(Data listing)
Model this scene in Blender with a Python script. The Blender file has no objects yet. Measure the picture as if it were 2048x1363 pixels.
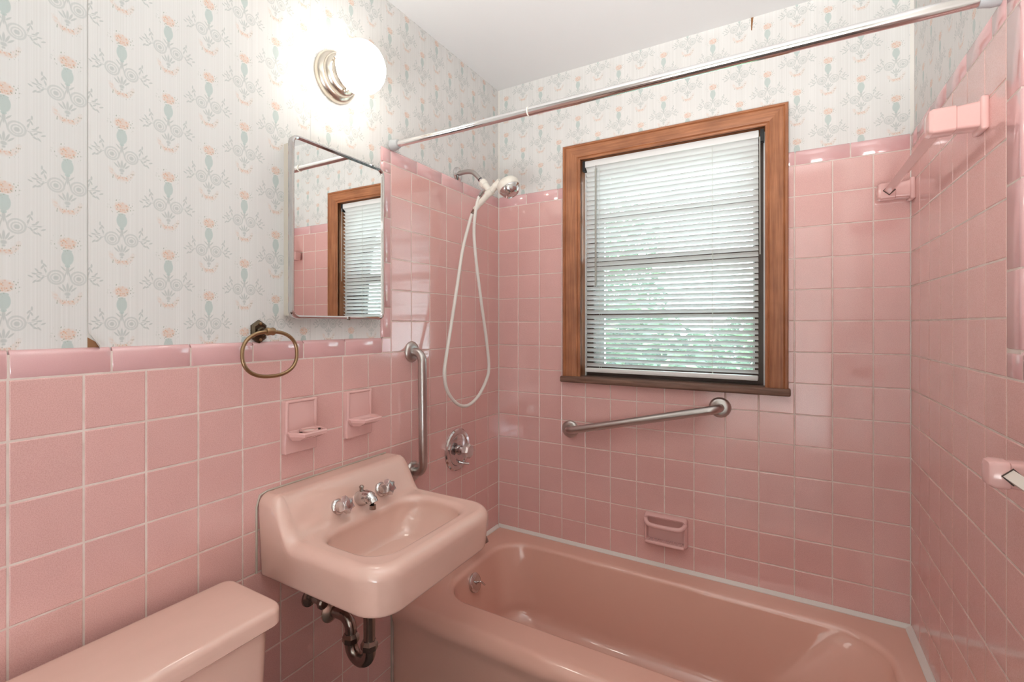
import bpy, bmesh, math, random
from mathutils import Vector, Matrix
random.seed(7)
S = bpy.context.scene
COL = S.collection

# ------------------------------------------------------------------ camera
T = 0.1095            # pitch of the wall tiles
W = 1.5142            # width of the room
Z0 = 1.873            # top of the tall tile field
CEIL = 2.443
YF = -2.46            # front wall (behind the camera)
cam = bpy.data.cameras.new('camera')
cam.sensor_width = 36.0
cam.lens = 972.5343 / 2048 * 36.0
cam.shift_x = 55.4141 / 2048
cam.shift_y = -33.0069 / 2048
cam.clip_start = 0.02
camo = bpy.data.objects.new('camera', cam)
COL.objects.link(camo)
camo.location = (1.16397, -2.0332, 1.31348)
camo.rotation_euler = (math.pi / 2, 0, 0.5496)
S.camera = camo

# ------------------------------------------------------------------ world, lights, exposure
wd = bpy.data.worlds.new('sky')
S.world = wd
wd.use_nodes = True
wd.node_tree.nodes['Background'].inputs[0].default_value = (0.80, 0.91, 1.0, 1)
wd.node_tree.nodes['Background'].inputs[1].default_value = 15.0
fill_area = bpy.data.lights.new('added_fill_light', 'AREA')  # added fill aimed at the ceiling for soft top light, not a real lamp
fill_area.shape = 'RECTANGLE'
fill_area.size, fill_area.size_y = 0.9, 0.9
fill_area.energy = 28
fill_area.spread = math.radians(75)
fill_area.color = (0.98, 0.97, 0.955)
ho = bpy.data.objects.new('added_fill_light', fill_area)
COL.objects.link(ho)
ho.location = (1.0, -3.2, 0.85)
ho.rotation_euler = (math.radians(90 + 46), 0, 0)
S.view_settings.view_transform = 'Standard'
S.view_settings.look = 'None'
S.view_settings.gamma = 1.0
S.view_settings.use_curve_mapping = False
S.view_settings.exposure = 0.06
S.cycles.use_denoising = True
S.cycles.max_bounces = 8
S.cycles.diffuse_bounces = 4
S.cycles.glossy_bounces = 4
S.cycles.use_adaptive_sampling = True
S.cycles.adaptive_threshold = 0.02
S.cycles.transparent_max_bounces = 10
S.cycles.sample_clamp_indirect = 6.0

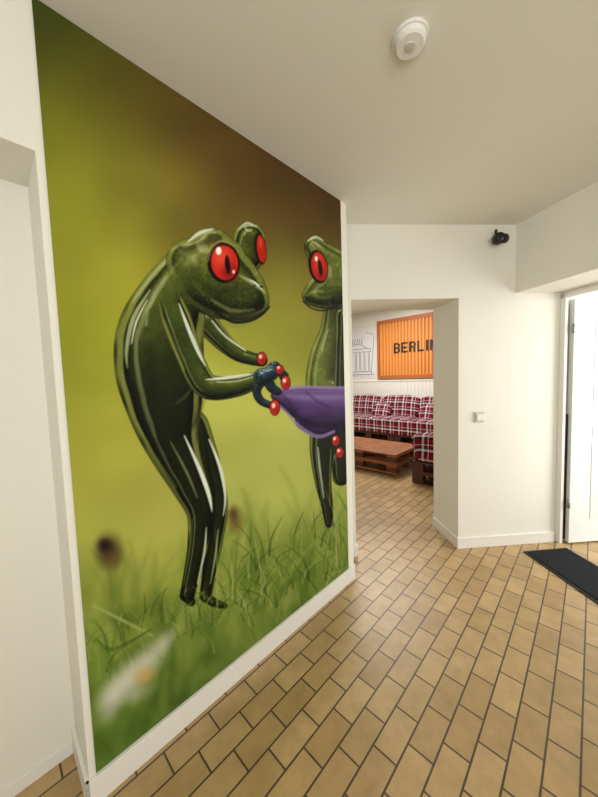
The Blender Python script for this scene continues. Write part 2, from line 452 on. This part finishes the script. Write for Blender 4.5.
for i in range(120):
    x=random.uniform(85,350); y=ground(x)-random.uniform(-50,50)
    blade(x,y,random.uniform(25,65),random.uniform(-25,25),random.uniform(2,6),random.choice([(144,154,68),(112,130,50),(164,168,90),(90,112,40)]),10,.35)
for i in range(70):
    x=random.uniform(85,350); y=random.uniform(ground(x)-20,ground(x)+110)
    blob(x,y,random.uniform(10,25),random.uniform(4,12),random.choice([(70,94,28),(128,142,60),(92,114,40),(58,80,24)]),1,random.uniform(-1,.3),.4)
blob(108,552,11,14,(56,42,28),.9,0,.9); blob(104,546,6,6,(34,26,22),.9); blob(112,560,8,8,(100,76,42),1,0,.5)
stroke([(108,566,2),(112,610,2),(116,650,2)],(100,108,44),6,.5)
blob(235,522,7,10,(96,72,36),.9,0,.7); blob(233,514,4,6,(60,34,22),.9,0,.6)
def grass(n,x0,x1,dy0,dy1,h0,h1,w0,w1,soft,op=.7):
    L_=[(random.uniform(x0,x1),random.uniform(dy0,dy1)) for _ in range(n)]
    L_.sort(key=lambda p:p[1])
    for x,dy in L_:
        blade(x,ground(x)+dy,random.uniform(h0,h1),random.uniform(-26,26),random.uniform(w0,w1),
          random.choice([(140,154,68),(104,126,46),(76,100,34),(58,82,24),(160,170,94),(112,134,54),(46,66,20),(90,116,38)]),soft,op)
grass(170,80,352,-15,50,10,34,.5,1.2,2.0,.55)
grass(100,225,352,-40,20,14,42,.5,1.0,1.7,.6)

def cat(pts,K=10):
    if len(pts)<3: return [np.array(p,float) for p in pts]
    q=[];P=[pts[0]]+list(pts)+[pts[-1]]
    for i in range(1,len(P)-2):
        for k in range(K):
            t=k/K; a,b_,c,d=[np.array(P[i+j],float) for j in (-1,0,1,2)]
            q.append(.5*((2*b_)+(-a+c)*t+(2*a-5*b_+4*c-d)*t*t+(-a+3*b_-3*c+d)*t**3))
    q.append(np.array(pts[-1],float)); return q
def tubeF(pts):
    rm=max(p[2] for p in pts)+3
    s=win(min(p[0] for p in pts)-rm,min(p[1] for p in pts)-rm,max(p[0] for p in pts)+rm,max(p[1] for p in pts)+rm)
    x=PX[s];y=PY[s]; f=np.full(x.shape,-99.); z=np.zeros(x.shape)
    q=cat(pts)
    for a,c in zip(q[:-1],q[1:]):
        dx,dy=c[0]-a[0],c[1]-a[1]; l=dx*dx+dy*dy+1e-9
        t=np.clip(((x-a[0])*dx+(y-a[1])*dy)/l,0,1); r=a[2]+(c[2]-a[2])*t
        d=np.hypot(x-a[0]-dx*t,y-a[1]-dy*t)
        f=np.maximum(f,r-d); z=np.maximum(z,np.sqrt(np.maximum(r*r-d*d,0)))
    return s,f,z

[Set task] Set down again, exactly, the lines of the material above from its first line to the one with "COL = S.collection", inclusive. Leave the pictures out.

[Correct output]
Model this scene in Blender with a Python script. The Blender file has no objects yet. Measure the picture as if it were 2048x1363 pixels.
import bpy, bmesh, math, random
from mathutils import Vector, Matrix
random.seed(7)
S = bpy.context.scene
COL = S.collection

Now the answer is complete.